Blood doesn’t cleanse.

Canonically, this is not enough. There is more to be said, other developments of the significance of Jesus’ death that need to be incorporated into a fully developed understanding of the atonement.

But here’s the question: is this atonement-free forgiveness a viable starting point for us to take with people who find the idea of God needing payment to be barbaric, weird, etc.? Can we set aside the other angles on Jesus’ death and cultivate a Lukan theology of the God who forgives, and who is at work in the world through Christ and the Spirit, as the gospel with which we begin?


Judgment & the Story of Israel

Atonement is tricky. On Thursday I was wrestling with the giving of Jesus by the Father in comparison to the self-giving God of more developed Trinitarian thought. Part of the challenge is that the language and larger theological framework of God giving God’s beloved for the sake of the world is larger than just Jesus’ self-giving.
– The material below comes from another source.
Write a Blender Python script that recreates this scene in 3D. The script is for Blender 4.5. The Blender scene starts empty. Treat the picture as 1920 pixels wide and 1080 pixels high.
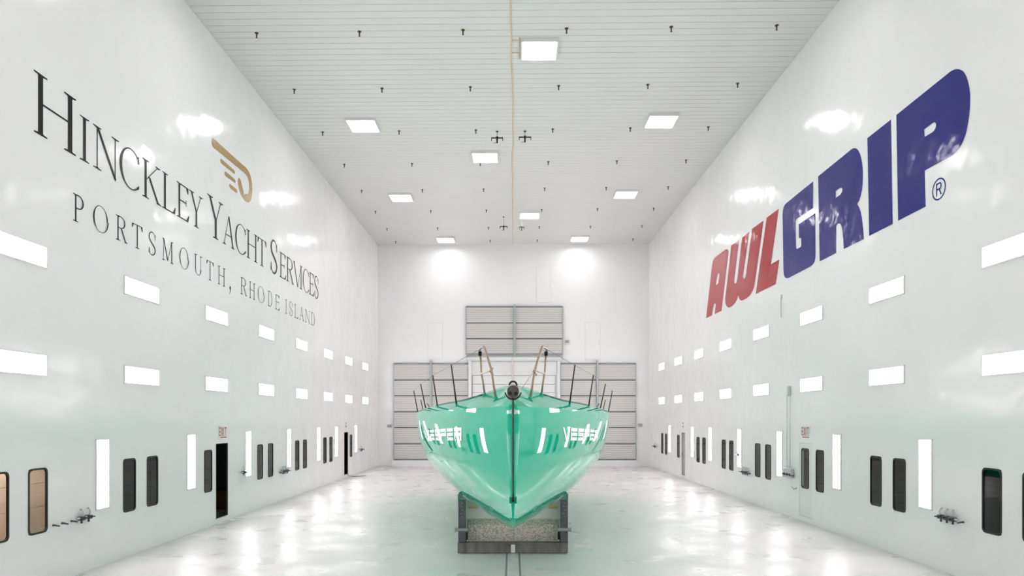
import bpy, bmesh, math
import numpy as np
from mathutils import Vector, Matrix

# ------------------------------------------------------------------ camera, world, exposure
S = bpy.context.scene
COL = S.collection
cam_data = bpy.data.cameras.new('camera')
cam = bpy.data.objects.new('camera', cam_data); COL.objects.link(cam)
cam.location = (0, 0, 3.0)
cam.rotation_euler = (math.radians(90), 0, 0)
cam_data.sensor_width = 36.0
cam_data.lens = 36.0 * 1290 / 1920
cam_data.shift_x = -2 / 1920
cam_data.shift_y = 242 / 1920
cam_data.clip_end = 200
S.camera = cam
world = bpy.data.worlds.new('world'); S.world = world
world.use_nodes = True
world.node_tree.nodes['Background'].inputs[0].default_value = (.5, .55, .6, 1)
world.node_tree.nodes['Background'].inputs[1].default_value = 0.3
S.view_settings.view_transform = 'Standard'
S.view_settings.look = 'None'
S.view_settings.gamma = 1.0
S.view_settings.use_curve_mapping = False
S.view_settings.exposure = 1.26
LAMP = 9.2            # strength of the booth's lamp lenses
CEILING_LAMP = 9.5
S.cycles.max_bounces = 14
S.cycles.diffuse_bounces = 8
S.cycles.glossy_bounces = 6
S.cycles.transparent_max_bounces = 8
S.cycles.sample_clamp_indirect = 6.0
S.cycles.caustics_reflective = False

# ------------------------------------------------------------------ room measures (metres)
XL, XR = -8.31, 8.36
YB, YF = 42.3, -9.0
def zc(x): return 13.60 + 0.008 * x      # ceiling height, very slightly out of level
T = 0.03                                  # wall thickness

# ------------------------------------------------------------------ materials
def new_mat(name):
    m = bpy.data.materials.new(name); m.use_nodes = True
    nt = m.node_tree
    return m, nt, nt.nodes['Principled BSDF']

def noise(nt, scale, detail=4.0, rough=.55, vec=None, mapscale=None):
    n = nt.nodes.new('ShaderNodeTexNoise')
    n.inputs['Scale'].default_value = scale
    n.inputs['Detail'].default_value = detail
    n.inputs['Roughness'].default_value = rough
    tc = nt.nodes.new('ShaderNodeTexCoord')
    if mapscale:
        mp = nt.nodes.new('ShaderNodeMapping'); mp.inputs['Scale'].default_value = mapscale
        nt.links.new(tc.outputs['Object'], mp.inputs['Vector']); nt.links.new(mp.outputs[0], n.inputs['Vector'])
    else:
        nt.links.new(tc.outputs['Object'], n.inputs['Vector'])
    return n.outputs['Fac']

def ramp(nt, fac, stops):
    r = nt.nodes.new('ShaderNodeValToRGB')
    el = r.color_ramp.elements
    while len(el) < len(stops): el.new(.5)
    for e, (p, c) in zip(el, stops):
        e.position = p; e.color = (*c, 1) if len(c) == 3 else c
    nt.links.new(fac, r.inputs['Fac'])
    return r.outputs['Color']

def bump(nt, b, fac, strength, dist):
    n = nt.nodes.new('ShaderNodeBump')
    n.inputs['Strength'].default_value = strength; n.inputs['Distance'].default_value = dist
    nt.links.new(fac, n.inputs['Height']); nt.links.new(n.outputs[0], b.inputs['Normal'])

def simple(name, col, rough=.5, metal=0.0, spec=None, var=0.0, vscale=8.0, coat=0.0):
    m, nt, b = new_mat(name)
    b.inputs['Base Color'].default_value = (*col, 1)
    b.inputs['Roughness'].default_value = rough
    b.inputs['Metallic'].default_value = metal
    if coat:
        b.inputs['Coat Weight'].default_value = coat; b.inputs['Coat Roughness'].default_value = .03
    if var:
        f = noise(nt, vscale)
        lo = tuple(max(0, c * (1 - var)) for c in col); hi = tuple(min(1, c * (1 + var)) for c in col)
        nt.links.new(ramp(nt, f, [(.3, lo), (.7, hi)]), b.inputs['Base Color'])
    return m

def emissive(name, col, strength):
    m, nt, b = new_mat(name)
    b.inputs['Base Color'].default_value = (.9, .9, .9, 1)
    b.inputs['Emission Color'].default_value = (*col, 1)
    b.inputs['Emission Strength'].default_value = strength
    return m

def wall_paint(name, col, rough, bs=.5, bd=.05, mapscale=(1, .35, .35)):
    m, nt, b = new_mat(name)
    b.inputs['Roughness'].default_value = rough
    f = noise(nt, .25, 3)
    nt.links.new(ramp(nt, f, [(.3, tuple(c * .975 for c in col)), (.7, col)]), b.inputs['Base Color'])
    g = noise(nt, 2.3, 2.0, .5, mapscale=mapscale)
    bump(nt, b, g, bs, bd)
    return m

M = {}
M['wall'] = wall_paint('gloss white wall paint', (.86, .855, .86), .14, .8, .04)
M['back'] = wall_paint('gloss white back wall paint', (.85, .85, .855), .24, .3, .03)
M['ceiling'] = wall_paint('white ceiling paint', (.72, .715, .70), .42, .1, .02)
M['front'] = simple('filter bank grey', (.28, .29, .28), .8, var=.1)
# floor: glossy white coating with pale green overspray and worn patches
m, nt, b = new_mat('glossy white floor coating with green overspray')
f1 = noise(nt, .33, 4, .55)
c1 = ramp(nt, f1, [(.25, (.60, .61, .595)), (.42, (.62, .615, .60)), (.54, (.648, .638, .625)), (.75, (.665, .655, .643))])
f2 = noise(nt, 1.1, 6, .62, mapscale=(.45, 1.3, 1))
c2 = ramp(nt, f2, [(.25, (.90, .92, .91)), (.5, (.985, .985, .985)), (.6, (1, 1, 1)), (.68, (1.0, .99, .98)), (.8, (.93, .92, .905))])
mx = nt.nodes.new('ShaderNodeMix'); mx.data_type = 'RGBA'; mx.blend_type = 'MULTIPLY'
mx.inputs['Factor'].default_value = 1
nt.links.new(c1, mx.inputs['A']); nt.links.new(c2, mx.inputs['B'])
# green overspray drifted over the coating along the middle of the booth
tcf = nt.nodes.new('ShaderNodeTexCoord'); sep = nt.nodes.new('ShaderNodeSeparateXYZ'); nt.links.new(tcf.outputs['Object'], sep.inputs[0])
ab = nt.nodes.new('ShaderNodeMath'); ab.operation = 'ABSOLUTE'; nt.links.new(sep.outputs['X'], ab.inputs[0])
mr = nt.nodes.new('ShaderNodeMapRange'); mr.inputs[1].default_value = 1.0; mr.inputs[2].default_value = 4.2; mr.inputs[3].default_value = 1; mr.inputs[4].default_value = 0
nt.links.new(ab.outputs[0], mr.inputs[0])
fo = noise(nt, .55, 5, .6, mapscale=(.8, 1, 1)); ro = ramp(nt, fo, [(.32, (0, 0, 0)), (.62, (1, 1, 1))])
mm = nt.nodes.new('ShaderNodeMath'); mm.operation = 'MULTIPLY'; nt.links.new(mr.outputs[0], mm.inputs[0]); nt.links.new(ro, mm.inputs[1])
m2 = nt.nodes.new('ShaderNodeMix'); m2.data_type = 'RGBA'; m2.inputs['B'].default_value = (.53, .62, .57, 1)
nt.links.new(mm.outputs[0], m2.inputs['Factor']); nt.links.new(mx.outputs['Result'], m2.inputs['A'])
nt.links.new(m2.outputs['Result'], b.inputs['Base Color'])
fr = noise(nt, .9, 1.5)
nt.links.new(ramp(nt, fr, [(.25, (.20,) * 3), (.65, (.44,) * 3)]), b.inputs['Roughness'])
bump(nt, b, noise(nt, 3.2, 6, .62, mapscale=(.8, 1.2, 1)), .5, .02)
M['floor'] = m
# yacht paint
m, nt, b = new_mat('glossy sea green yacht paint')
b.inputs['Base Color'].default_value = (.002, .50, .31, 1)
b.inputs['Roughness'].default_value = .25
b.inputs['Coat Weight'].default_value = 1.0
b.inputs['Coat Roughness'].default_value = .015
b.inputs['Coat IOR'].default_value = 1.45
b.inputs['Specular IOR Level'].default_value = .0
M['green'] = m
M['pad'] = simple('sea green pad', (.0, .32, .19), .3)
M['letter_white'] = simple('white hull vinyl', (.74, .82, .78), .3, coat=.6)
M['black_vinyl'] = simple('black wall vinyl', (.005, .004, .006), .22)
M['black_vinyl'].node_tree.nodes['Principled BSDF'].inputs['Specular IOR Level'].default_value = .2
M['gold'] = simple('gold wall vinyl', (.39, .245, .075), .25, var=.06)
def vinyl(name, col):
    m, nt, b = new_mat(name)
    b.inputs['Base Color'].default_value = (*col, 1); b.inputs['Roughness'].default_value = .12; b.inputs['Specular IOR Level'].default_value = .3
    bump(nt, b, noise(nt, 2.2, 2.5, .5, mapscale=(1, .5, .5)), .9, .04)
    return m
M['navy'] = vinyl('navy blue wall vinyl', (.012, .013, .20))
M['red'] = vinyl('red wall vinyl', (.42, .012, .018))
M['exit_red'] = simple('exit red print', (.45, .03, .03), .4)
M['sign_grey'] = simple('grey print', (.25, .25, .25), .5)
M['sign_white'] = simple('white sign plate', (.8, .8, .8), .3)
M['lens'] = emissive('lit white lamp lens', (1, .935, .958), LAMP)
M['lens_ceiling'] = emissive('lit white ceiling lamp lens', (1, .935, .958), CEILING_LAMP)
M['frame'] = simple('white lamp frame', (.78, .78, .77), .35)
M['rubber'] = simple('black rubber seal', (.012, .012, .013), .45)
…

Jesus’ becomes the pattern for believers’. And, tying together earlier posts about Romans 11 and atonement, it seem to be the language Paul uses to describe how God is currently postured for Israel: “If their rejection be the reconciliation of the world…”

Karl Barth places the whole idea of judgment on God’s people within a much larger biblical story.

As the bearer of the revelation imparted to it, Israel only too clearly means catastrophe for the surrounding world. But even more clearly Israel itself as the recipient of revelation has to suffer in this world. It encounters in its history incomparably much more evil than good. (Dogmatics 1.2, 86)

Prophets can’t advocate the cause of the nation AND YHWH, but must always advocate for YHWH, and so are rejected. The constant rebellion and rejection of God means that its only hope, continually, is in deliverance and salvation, unmerited, by its God: “Between covenant and its fulfillment there is suffering and death for those in whom it ought to be fulfilled.”

And as if Barth insists on saying in its most dangerous form what is most dangerous to say, he continues about the faithful ones in Israel:

They are themselves the first to have to suffer, and they are themselves the ones who have to suffer most, for the truth of their proclamation, for the fact that the God who has ever loved Israel is such a hidden God. And the same order is repeated again in the figure of the single righteous man, who, without special office, simply lives concretely the existence of Israel before his God… Thus the end of the world, or the judgment of the world, is seen above all in Israel. To it especially God is a hidden God. It especially, the beloved, chosen, sanctified nation, the house of God, must be the place where the old aeon begins to pass in face of the coming of God and His new work. (88-89)

From the NT we might remember the saying that it’s time for judgment to begin with the house of God, or we may think of Jesus’ prophetic ministry about the coming destruction of Jerusalem–and then, also, we must think of the cross.

This is, of course, all quite dangerous. It can lead to the problem of thinking that Israel bears all of this judgment, or is the place of all this judgment, because it is especially bad and thus especially worthy of judgment.

But there are two very good ways of heading this off.

The first is to recognize that in this pattern of giving the beloved in judgment, Jesus does stand at the middle. Jesus becomes the curse of the Law, death, thus ending the reign of the Law as the curse- and death-bringer. Jesus himself stands in this role of judged with death.

And the pattern does continue out into the church. We are summoned to take up our cross and follow. We are called to be the judgment-bearers. We are called *gulp* to fill up what is lacking in Christ’s afflictions.

This talk of being the place where judgment is made known to foreshadow the final judgment is not only about Israel, it is about the cross, and it is about the church. Perhaps getting hold of this is a first key in getting hold of a more biblical understanding of the death of Jesus and our own participation in it.

Here, in this death, in this judgment, the holy God is revealed. Because the holy God must be revealed in a world of sin and death.